馬英九総統が大橋光夫・交流協会会長と会見
馬英九総統は4月11日、総統府で日本交流協会の大橋光夫・会長一行と会見し、4月10日に大橋会長が日本側代表として調印した「台日漁業協定」が台日関係の大きな前進になったと高く評価し、歓迎と感謝の意を表した。
このなかで馬総統は、「わが国と日本は1996年より漁業交渉を開始し、17年の間、過去16回会談が開かれたが、実質的な進展が見られなかった。しかしながら、4月10日に第17回会談でついに具体的、実質的な成果が得られた。日本政府およびわが国民が、いずれもこの成果を前向きにとらえているものと確信している」と述べ、台湾の関係機関の長期にわたる努力および日本側から示された誠意と善意に謝意を示した。
今回の「台日漁業協定」調印に関して、馬総統は「釣魚台列島(日本名:尖閣諸島)は、わが国の固有の領土、付属島嶼であり、当該列島付近の水域はわが国漁民の百年来の伝統的な漁場である。今回の協定は、わが国の新北市、基隆市、宜蘭県およびその他各県市の漁民がいずれも実質的な恩恵を受けるものであり、わが漁民の操業範囲が従来より約1,400平方カイリ(約4,530平方キロメートル)拡大されることになる。その他の今回の協定対象に含まれなかった水域である例えば北緯27度以北の部分および釣魚台列島周辺の水域などについては、双方が今後設置する『台日漁業委員会』の中で引き続き議論し、コンセンサスを求めることになった」との認識を示した。

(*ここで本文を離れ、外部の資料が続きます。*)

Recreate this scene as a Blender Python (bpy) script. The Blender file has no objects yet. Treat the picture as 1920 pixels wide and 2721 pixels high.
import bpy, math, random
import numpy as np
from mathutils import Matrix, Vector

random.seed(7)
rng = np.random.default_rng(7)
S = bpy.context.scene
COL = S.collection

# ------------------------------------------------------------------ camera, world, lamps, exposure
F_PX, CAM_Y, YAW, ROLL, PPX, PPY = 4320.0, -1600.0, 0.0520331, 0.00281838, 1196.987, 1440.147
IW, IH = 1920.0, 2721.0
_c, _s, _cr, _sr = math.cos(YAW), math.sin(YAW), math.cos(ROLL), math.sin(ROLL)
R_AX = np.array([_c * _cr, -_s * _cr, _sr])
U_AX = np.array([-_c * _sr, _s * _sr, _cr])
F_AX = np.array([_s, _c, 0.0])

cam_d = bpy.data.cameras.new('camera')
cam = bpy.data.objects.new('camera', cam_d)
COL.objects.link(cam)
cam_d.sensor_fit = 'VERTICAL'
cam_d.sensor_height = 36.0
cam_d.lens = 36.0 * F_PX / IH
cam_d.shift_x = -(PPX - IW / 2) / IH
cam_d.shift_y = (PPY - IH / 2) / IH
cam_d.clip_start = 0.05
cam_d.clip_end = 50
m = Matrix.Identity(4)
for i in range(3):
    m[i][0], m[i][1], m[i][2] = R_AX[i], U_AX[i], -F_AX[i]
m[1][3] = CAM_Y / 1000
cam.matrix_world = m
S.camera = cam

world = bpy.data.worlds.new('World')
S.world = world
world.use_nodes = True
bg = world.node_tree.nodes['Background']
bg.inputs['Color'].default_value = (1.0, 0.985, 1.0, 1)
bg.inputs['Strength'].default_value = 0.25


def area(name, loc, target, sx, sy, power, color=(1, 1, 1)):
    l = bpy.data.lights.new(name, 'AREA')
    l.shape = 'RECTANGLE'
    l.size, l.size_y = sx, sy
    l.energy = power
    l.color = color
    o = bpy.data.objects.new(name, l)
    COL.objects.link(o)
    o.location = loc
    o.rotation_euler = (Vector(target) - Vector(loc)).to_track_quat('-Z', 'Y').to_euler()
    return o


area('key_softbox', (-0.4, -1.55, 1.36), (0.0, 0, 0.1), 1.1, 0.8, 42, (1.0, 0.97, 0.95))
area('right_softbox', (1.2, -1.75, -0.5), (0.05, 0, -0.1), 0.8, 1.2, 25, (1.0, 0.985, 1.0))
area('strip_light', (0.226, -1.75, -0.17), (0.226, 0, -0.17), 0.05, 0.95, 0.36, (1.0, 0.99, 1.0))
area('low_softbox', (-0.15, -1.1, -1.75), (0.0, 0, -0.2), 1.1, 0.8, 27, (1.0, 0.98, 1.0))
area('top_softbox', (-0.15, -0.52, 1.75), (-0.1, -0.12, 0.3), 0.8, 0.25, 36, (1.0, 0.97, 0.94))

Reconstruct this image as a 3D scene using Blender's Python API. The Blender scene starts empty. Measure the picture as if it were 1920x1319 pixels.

さらに馬総統は、「双方は、今回の交渉では、(釣魚台列島に対する)領有権のテーマについてはコンセンサスを得ることができなかったが、わが国の漁業権については大幅な進展がみられた。これは、わが国が主権を堅持しながらも、双方が争議を棚上げする前提の下、平和的な方式で争いを解決できることを示したものであり、このやり方は国際法および国連憲章にも合致するものである」と指摘し、そのうえで「昨年8月に東シナ海情勢が緊張したことを受けて提起した『東シナ海平和イニシアチブ』は、東シナ海が『平和と協力』の海として東アジアの平和と安定の基礎となるよう願うものであり、決して空論などではなく、日本政府からも重要視された」と強調した。
また、馬総統は、日本の国会で2年前に「海外美術品等公開促進法」が通過したことにより、来年日本で「国立故宮博物院」特別展が開かれるほか、今月「宝塚歌劇団」の台湾初公演が実現し、好評を博し、さらに公演の最後に東日
本大震災への台湾からの支援に感謝の言葉を述べたことが台湾の国民を感動させたとして、「このような文化交流活動が双方の国民の友情の深まりに寄与している」と述べた。
今年が(台湾の対日窓口である)「亜東関係協会」設立40周年にあたることに関して、馬総統は、同会と(日本の対台窓口である)「交流協会」が長期にわたり台日関係を促進する重要な役割を担ってきたことに対して感謝の意を表し、台湾と日本の「特別パートナー関係」が引き続き前進していくことに期待を示した。
このほか、大橋会長一行は同日、呉敦義副総統とも会見した。このなかで呉副総統は、「台日漁業協定」が調印されたことは、台日両国の絆と緊密な関係が示されたものであり、双方の交流と協力関係が引き続き深まることに期待を示した。